Ever heard of a Kir Royale? While an everyday Kir uses still white wine and creme de cassis, the royal version is made with bubbly. That’s the whole trick, and almost any drink can benefit from a little added fizz. Try bubbling up your Sidecar, your Manhattan, even your Mint Julep. (It’s been known to work on tiki drinks, too.) Whatever recipe you’re working with, I’d recommend getting the chilled sparkling wine in the glass first—2 or 3 ounces will do it—so that it doesn’t sit on top while you sip. The rest of your cocktail ingredients are heavier, so they’ll sink through, automatically mixing into the drink if you add them last. You’ll want them properly chilled and diluted, so stir or shake with ice as you normally would, then add the mixed cocktail to your bubbles.

Mr. Potato Head

This is the big one that every home drink-maker should know, which comes to us thanks to bartender Phil Ward, formerly of Manhattan’s Mayahuel and Death & Company, now often seen shaking drinks at Long Island Bar in Brooklyn. Ward is perhaps the most prolific cocktail riffer we’ve got. (You can read about a few of his excellent drinks over here—riffs that have become so popular that many, many other riffers have riffed on them.) Ward’s signature technique is called Mr. Potato Head, after the popular toy, and the idea is pretty much the same as plugging a new nose or mouth on that jolly plastic tuber: Take a classic drink recipe and change one element out for another that’s more or less in the same category. That means spirit for spirit (swap your whiskey for tequila) or sour for sour (swap your lemon for lime). Try subbing one amaro for another, as long as they’re just about equally sweet. Sometimes small adjustments are needed later, especially as you get into sweeter elements of the drink, but generally speaking, Sir Potato won’t fail you.

When you split the vermouth in your Manhattan, this delicious drink is what you get.

Photo by Joseph De Leo, Food Styling by Michelle Gatton. Glassware by Riedel.
The Split

Now we’re really getting into Cocktail 201. The Split deepens the complexity of a drink’s flavors by using two spirits where originally there was just one.

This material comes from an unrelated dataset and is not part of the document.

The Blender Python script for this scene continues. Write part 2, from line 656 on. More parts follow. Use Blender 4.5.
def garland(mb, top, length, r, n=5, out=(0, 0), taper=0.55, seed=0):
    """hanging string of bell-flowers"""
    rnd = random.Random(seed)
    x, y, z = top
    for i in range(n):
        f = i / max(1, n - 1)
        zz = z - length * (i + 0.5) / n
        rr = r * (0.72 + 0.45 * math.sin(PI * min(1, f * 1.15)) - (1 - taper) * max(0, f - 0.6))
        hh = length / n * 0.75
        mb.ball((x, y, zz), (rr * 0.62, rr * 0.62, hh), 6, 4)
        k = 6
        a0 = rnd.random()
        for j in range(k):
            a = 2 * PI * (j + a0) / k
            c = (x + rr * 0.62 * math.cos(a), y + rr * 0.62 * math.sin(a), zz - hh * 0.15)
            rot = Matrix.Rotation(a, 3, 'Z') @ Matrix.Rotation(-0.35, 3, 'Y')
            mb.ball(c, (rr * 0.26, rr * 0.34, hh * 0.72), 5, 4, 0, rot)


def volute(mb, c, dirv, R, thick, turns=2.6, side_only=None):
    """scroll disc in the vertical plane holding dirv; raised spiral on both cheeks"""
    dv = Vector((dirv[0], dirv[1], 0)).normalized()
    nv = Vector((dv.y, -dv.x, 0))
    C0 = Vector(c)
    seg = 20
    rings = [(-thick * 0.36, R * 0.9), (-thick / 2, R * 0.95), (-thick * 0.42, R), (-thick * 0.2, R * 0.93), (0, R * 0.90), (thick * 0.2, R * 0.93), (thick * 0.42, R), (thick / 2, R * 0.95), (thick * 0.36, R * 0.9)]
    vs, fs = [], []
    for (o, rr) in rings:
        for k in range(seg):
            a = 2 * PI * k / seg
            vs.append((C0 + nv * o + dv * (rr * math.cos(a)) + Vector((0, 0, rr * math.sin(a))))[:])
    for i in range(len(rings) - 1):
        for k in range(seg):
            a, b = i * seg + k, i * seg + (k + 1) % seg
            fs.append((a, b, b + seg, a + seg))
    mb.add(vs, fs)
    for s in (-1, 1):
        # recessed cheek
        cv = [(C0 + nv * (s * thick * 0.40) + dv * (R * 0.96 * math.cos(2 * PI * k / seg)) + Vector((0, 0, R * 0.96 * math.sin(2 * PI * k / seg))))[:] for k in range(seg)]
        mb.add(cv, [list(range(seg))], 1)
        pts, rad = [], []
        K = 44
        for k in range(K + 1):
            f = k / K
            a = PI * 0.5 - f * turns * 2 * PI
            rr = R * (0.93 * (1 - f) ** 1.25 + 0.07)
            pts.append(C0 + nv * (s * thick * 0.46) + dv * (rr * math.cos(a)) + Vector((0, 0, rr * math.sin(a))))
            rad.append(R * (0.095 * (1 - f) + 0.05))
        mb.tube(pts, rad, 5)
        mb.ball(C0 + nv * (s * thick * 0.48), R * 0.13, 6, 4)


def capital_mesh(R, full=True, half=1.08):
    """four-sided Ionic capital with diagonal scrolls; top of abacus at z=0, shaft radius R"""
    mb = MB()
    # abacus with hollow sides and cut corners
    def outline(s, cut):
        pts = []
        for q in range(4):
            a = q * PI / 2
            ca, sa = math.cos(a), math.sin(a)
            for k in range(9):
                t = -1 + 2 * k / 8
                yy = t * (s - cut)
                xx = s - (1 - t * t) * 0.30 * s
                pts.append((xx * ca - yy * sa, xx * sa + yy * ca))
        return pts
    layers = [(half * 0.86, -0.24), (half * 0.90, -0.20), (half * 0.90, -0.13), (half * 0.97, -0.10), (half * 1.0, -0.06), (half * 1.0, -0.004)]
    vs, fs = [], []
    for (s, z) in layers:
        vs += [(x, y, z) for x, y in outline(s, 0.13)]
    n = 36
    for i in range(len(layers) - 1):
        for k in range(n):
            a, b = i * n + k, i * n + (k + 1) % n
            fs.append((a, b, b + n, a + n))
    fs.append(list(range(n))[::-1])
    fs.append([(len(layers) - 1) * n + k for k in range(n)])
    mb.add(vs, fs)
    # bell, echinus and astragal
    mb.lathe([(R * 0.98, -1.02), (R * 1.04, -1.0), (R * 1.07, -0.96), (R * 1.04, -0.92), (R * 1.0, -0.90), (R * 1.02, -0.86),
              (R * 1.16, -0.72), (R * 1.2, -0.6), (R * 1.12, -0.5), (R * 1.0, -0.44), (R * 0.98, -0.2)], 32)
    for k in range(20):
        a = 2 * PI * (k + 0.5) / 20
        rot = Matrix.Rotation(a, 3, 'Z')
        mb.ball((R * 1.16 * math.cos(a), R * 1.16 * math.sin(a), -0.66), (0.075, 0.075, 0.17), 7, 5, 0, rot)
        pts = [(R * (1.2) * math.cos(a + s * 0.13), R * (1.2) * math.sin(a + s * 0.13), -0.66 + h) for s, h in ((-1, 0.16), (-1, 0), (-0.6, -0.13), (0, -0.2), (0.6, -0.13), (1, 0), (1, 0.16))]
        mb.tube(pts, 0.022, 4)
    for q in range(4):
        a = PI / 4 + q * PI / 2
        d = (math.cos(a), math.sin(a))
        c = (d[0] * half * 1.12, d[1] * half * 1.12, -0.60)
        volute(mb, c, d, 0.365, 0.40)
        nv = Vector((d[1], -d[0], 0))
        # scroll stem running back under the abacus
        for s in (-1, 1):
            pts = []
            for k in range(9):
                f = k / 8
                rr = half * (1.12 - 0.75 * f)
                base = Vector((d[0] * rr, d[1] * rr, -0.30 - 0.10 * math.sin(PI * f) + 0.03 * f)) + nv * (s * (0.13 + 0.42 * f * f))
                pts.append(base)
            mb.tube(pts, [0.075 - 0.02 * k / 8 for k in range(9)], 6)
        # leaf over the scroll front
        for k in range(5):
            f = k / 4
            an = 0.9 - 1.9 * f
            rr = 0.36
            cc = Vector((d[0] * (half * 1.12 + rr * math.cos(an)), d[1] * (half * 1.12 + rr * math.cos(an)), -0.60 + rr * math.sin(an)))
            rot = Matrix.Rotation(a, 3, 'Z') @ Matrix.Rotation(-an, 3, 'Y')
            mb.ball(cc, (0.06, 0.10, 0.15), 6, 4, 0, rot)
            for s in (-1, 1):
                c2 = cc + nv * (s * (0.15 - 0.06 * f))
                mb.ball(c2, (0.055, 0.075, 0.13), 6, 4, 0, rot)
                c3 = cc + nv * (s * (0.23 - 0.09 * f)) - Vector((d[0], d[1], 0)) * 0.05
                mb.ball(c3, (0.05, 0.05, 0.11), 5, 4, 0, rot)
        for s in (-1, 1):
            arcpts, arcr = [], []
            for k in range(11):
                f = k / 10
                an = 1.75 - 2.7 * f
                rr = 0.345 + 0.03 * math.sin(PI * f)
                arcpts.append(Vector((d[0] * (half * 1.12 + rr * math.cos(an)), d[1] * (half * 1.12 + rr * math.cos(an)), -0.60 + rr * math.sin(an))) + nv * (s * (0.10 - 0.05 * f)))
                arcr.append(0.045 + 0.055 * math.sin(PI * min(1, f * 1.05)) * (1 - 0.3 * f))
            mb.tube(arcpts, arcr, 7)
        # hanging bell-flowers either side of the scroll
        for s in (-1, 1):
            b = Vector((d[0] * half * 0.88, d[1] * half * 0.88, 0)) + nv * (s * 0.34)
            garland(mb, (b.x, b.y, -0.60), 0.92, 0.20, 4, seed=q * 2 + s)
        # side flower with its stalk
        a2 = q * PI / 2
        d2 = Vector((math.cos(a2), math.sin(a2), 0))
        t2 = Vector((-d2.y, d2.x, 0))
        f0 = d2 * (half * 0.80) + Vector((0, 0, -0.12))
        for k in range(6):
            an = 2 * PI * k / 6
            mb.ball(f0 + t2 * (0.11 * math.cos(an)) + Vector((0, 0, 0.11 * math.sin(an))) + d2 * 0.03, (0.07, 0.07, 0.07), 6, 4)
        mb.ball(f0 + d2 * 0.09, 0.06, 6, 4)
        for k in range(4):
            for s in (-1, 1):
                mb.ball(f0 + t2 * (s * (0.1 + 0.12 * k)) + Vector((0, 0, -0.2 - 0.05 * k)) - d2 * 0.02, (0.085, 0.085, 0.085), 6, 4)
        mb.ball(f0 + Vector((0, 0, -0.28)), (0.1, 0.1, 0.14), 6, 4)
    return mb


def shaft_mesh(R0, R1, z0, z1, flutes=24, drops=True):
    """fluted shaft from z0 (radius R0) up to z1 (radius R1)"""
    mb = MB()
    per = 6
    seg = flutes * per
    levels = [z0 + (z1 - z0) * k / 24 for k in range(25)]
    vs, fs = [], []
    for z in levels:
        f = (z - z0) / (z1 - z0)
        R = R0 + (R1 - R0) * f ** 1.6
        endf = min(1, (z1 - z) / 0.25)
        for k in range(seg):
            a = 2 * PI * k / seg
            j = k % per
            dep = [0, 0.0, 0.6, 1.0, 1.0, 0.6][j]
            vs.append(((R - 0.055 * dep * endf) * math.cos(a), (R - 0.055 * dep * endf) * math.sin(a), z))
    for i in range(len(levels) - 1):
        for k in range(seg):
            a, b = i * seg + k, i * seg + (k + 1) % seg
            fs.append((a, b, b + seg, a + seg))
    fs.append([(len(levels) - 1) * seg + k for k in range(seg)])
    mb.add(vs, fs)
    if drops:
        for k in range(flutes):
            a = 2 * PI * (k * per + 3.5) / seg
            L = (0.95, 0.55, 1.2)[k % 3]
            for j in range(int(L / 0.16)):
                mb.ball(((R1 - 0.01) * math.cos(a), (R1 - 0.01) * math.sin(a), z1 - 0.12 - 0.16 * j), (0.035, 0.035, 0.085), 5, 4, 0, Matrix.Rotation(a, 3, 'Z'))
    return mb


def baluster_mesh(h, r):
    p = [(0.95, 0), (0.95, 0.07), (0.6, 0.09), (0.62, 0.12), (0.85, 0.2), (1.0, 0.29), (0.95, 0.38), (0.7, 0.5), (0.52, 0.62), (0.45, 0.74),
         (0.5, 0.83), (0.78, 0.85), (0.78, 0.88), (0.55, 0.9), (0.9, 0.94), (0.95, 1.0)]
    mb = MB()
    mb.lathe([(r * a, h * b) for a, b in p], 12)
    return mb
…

Here’s how it works: Take one (or more!) of the measurements in your recipe and divide it in half. You could keep one half true to what the recipe calls for (say, tequila), and replace the other half with something different (say, mezcal). Or go further, splitting your booze between two entirely new spirits. (For example, replacing an ounce of whiskey with a half-ounce each of cognac and high-proof apple brandy, or rum and mezcal.) In a vermouth-heavy cocktail, use a 50-50 blend of two vermouths instead of one—the flavor will be more well-rounded than it was before.

You don’t even have to keep the split even; you could use, say, 1 ½ parts rye and ½ part smoky Scotch, like we did in this modified Boulevardier. Things can get muddied if you slice your measurements too thin, but starting with a two- or three- part split will give your drinks the kind of intrigue that your home bar’s been missing.